Die 15 Thesen der Initiative kulturelle Integration tragen den Titel „Zusammenhalt in Vielfalt“. Was bedeutet für Sie „Zusammenhalt in Vielfalt“ und welche der 15 Thesen ist Ihre „Lieblingsthese“?
Damit Chancengleichheit zur Normalität wird, ist für mich die These 1 sehr wichtig: »Das Grundgesetz als Grundlage für das Zusammenleben der Menschen in Deutschland muss gelebt werden.« Deutschland ist eine Migrationsgesellschaft und wir müssen Vielfalt endlich als Geschenk anerkennen und akzeptieren.
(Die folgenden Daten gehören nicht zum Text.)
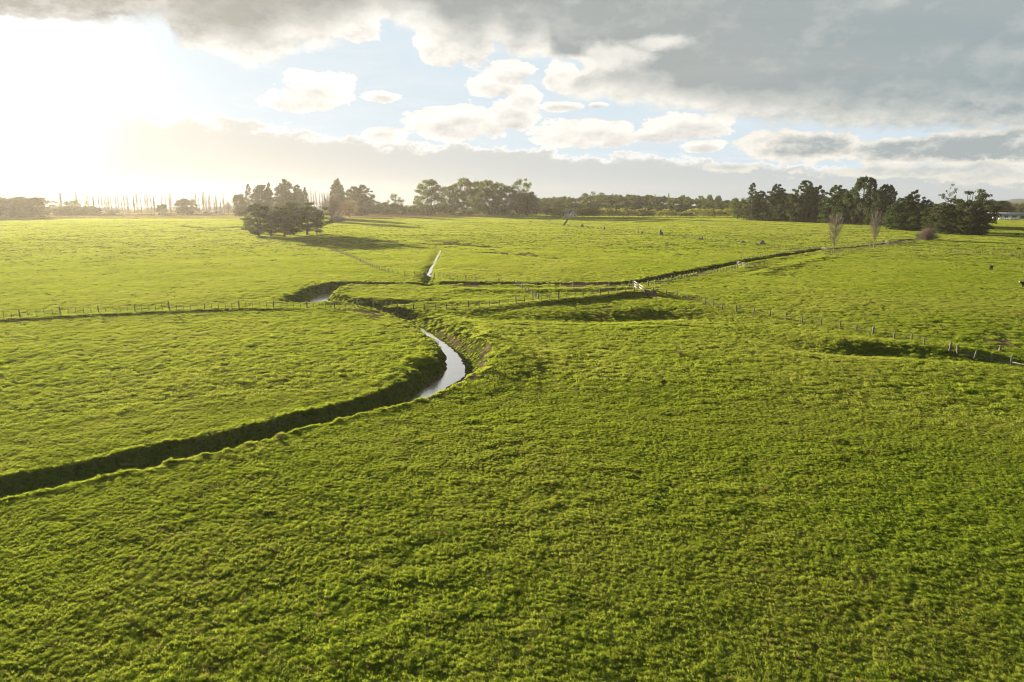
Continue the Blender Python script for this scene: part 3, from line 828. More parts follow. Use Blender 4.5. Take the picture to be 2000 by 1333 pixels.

Wir können die Vielfalt auch noch für eine Weile unterdrücken, aber die Zeit wird kommen – ich meine sogar, die Zeit ist bereits gekommen –, wo wir nicht mehr über die Vielfalt hinwegsehen dürfen. Die Globalisierung, die europäische Einigung und die internationale Migration drängen uns, über ein gemeinsames Ziel und eine gemeinsame Zukunft nachzudenken. Und dabei tut Vielfalt gut!